Among its terrifying results, the survey discovers a certain innocent candor. The Israelis admit this is what they are and they’re not ashamed of it. Such surveys have been held before, but Israelis have never appeared so pleased with themselves, even when they admit their racism. Most of them think Israel is a good place to live in and most of them think this is a racist state.

It’s good to live in this country, most Israelis say, not despite its racism, but perhaps because of it. If such a survey were released about the attitude to Jews in a European state, Israel would have raised hell. When it comes to us, the rules don’t apply.

The “Jewish” part of “Jewish democracy” has won big time. The “Jewish” gave “democracy” a knockout, smashing it to the canvas. Israelis want more and more Jewish and less and less democracy. From now on don’t say Jewish democracy. There’s no such thing, of course. There cannot be. From now on say Jewish state, only Jewish, for Jews alone. Democracy – sure, why not. But for Jews only.

Because that’s what the majority wants. Because that’s how the majority defines its state. The majority doesn’t want Arabs to vote for the Knesset, Arab neighbors at home or Arab students at school. Let our camp be pure – as clean of Arabs as possible and perhaps even more so.

The majority wants segregated roads in the West Bank and does not flinch in the face of the implications. Even the historic connotation does not bother it in the slightest. It wants discrimination in the workplace and it wants transfer. Enough with the whitewashing and pretense. This is what we want. Because that’s the way we are.

The right will probably attack the New Israel Fund for commissioning the survey. Gevalt! It will screech. Leftists, Israel-haters. But the right’s hollering will not change the result. This was done by a reliable, well-known polling firm. Besides, what’s wrong with the survey? What didn’t we know before, apart from the loss of shame? Let the right prove that this is not the way we are, that most Israelis want to live with Arabs. That most of them see Arabs as people like themselves, their equals in rights and opportunities. Let’s see them prove it wrong. That would be a true cause for celebration.

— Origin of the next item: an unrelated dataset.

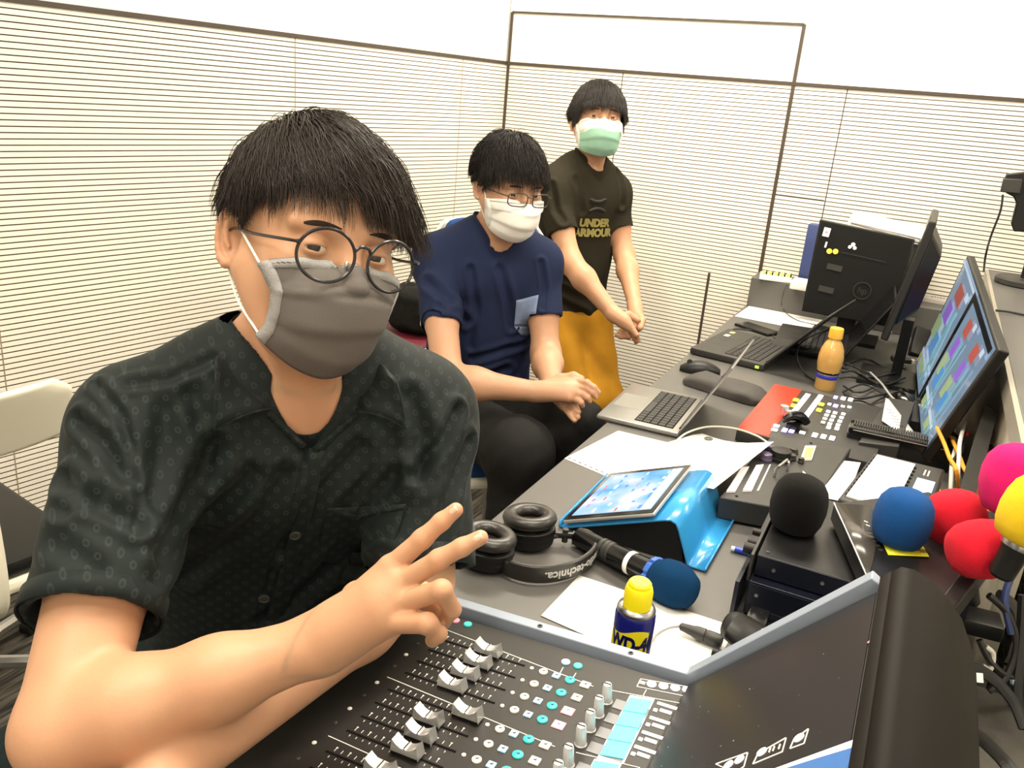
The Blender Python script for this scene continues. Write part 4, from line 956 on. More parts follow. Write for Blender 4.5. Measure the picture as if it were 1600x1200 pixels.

The survey does not only confront Israelis with their present, but with their future as well. This appears to be the survey conductors’ main goal. It tells them: You wanted settlements, you wanted occupation, you want Netanyahu and you’ve done nothing for the two-state solution, and it’s died. Now let’s see what’s the alternative.

The alternative, as every infant knows, is one state. One state? Most Israelis say it will be an apartheid state, yet are doing nothing to prevent it. Some of them even want it. They don’t even ask, Where are we going? Where are we being led? What’s the vision for the next 10, 20 years? Well, if all goes well, if all continues they way it is now, the Israelis know the answer and it’s a bitter one indeed.

Until then, the image of Israel 2012 is this: We don’t want Arabs, don’t want Palestinians, don’t want equality, and the hell with all the rest.

Values-shmalues, morals-shmorals. Democracy and international law – those are matters for anti-Semites, not us. We will vote for Netanyahu again, recite that we’re the only-democracy-in-the-Middle-East and wail that the whole world is against us.